Vice (2018)

Adam McKay’s Vice opens with a disclaimer: The following is a true story, but note that it’s based on an infamously secretive man, former Vice President Dick Cheney. Working with limited information, “we did our f***ing best.”

This half-assed attitude sets a surprisingly consistent tone throughout the whole film. Vice feels like a movie where they tried, but not very hard. Early on, Cheney (Christian Bale) as a young upstart White House intern falls under the wing of then-economic adviser Donald Rumsfeld (Steve Carell). Rumsfeld explains the rules of engagement to Cheney and how to navigate the river rapids of D.C. politics, told with a devilish glee and cynicism. Cheney asks, “What do we believe?” which cracks up Rumsfeld. “What do we believe.. that’s a good one!” he howls with laughter.

Writer-director Adam McKay goes out on a limb that Rumsfeld, and the political machine he’s a cog in, has no beliefs, and I guess we’re supposed to go along with that. Love him or hate him, he’s a power-hungry monster with no driving force beyond that. Even Cheney, as he rises in second-place prominence as the right-hand man of countless Republican figures, speaks only of power and how to best wield it. But power for what exactly?

The script strips these figures, despicable as they may be, of any depth or content to unpack and explore, which begs the question of why McKay made a film about them at all. If he’s not going to make an effort to understand (or at least explain) them, it’s unclear why he, and we, are undergoing a two-hour film rolling through such vacuousness.

I checked out of this live-action cartoon pretty early on, but couldn’t stop giggling as some of the sinister plot points unfolded: Cheney placing friends and colleagues throughout the executive branch, a PR firm researching and executing talking points that best resonate with the electorate, all while sinister music warns us of the impending doom.

The Bush-Cheney administration was apparently the first ever to exercise these tactics, and I wonder if McKay knows that subsequent administrations did the same. Another mystery is the script’s frequent bubbling up of the unitary executive theory: the idea that the president has sole power to control the executive branch, without any checks to stop him/her. Yes, this is a theory, but it’s all pinned as starting with Nixon, nor does McKay acknowledge another (better-known?) theory called the Imperial Presidency, which argues that as early as Lincoln, and certainly ramping up with Teddy Roosevelt, that the power of the executive has gradually increased throughout history, and those powers have never gone back to the legislature or other branches of government.

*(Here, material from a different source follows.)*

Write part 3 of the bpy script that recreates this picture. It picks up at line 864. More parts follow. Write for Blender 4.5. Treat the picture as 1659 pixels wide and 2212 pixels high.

I don’t mean to sound hung up on this, but Vice overall is a pretty surface-level take on a very complicated, though understandably contentious figure. If we’re supposed to engage with a very negative telling of a much-hated politician, they should at least have made a better effort to contextualize his place in history, or make an effort to unpack what makes him tick beyond “power.” But I guess they tried their f***ing best.